George Stevens' Shane ('53) is a classical Technicolor Western about a mysterious gunfighter (Alan Ladd Jr.) who becomes protective of a small mountain community against the vicious landowner tag-team of the Ryker brothers. Later remade by Clint Eastwood into Pale Rider ('85), this original is more tender and calculated and resists cartoonish indulgences.
Beautifully lensed with the Wyoming mountainside ever present in the background, it has this unusually welcome lodgehole-pined, fringed-sleeve, Pacific-Northwest setting with its blueish-purple skies. (Scenes of the Starrett Ranch were filmed around Grand Teton National Park.)
What I really love about the film (in what is an apparently very close adaptation of the source novel by Jack Schaefer, written in 1949) is the way that Shane (Alan Ladd) so clearly longs to be in the shoes of Joe Starrett (Van Heflin) who has a wife, a kid, a piece of land, the dream. He's a gunfighter at heart and the film is essentially about his inability to escape the past, his true character at heart. The closest he'll ever get to having a family is in the final hour or so when he decides to protect the Starrett's home from the ruthless Rykers and their hired gun, Jack Wilson (Jack Palance).
The situation is delicately handled -- there's no forbidden kiss or obvious suggestions between Shane and Marian (Jean Arthur) -- it's simply known by the subtleties of the performances, the gestures, their actions, etc. The only other Western that George Stevens ever directed was Annie Oakley ('35), starring Barbara Stanwyck -- Shane remains one of the director's greatest achievements and one of the crowning works of the genre.
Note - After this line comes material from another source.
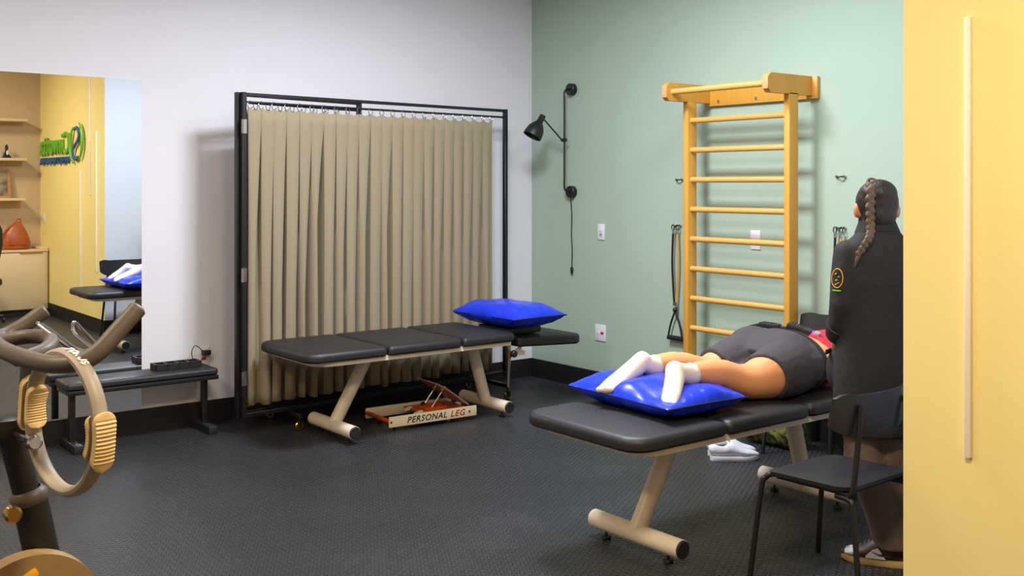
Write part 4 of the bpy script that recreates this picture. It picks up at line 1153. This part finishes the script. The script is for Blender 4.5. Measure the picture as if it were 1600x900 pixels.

An interesting note that I read was that, upon the film's release, it was projected in a 1.66:1 aspect ratio at first-run venues, despite being shot at the Academy standard ratio of 1.37:1, the ratio that we know to this day. Montgomery Clift and Katharine Hepburn were originally considered for the roles of Shane and Marian.
I actually think that Alan Ladd Jr is the son of THIS Alan Ladd!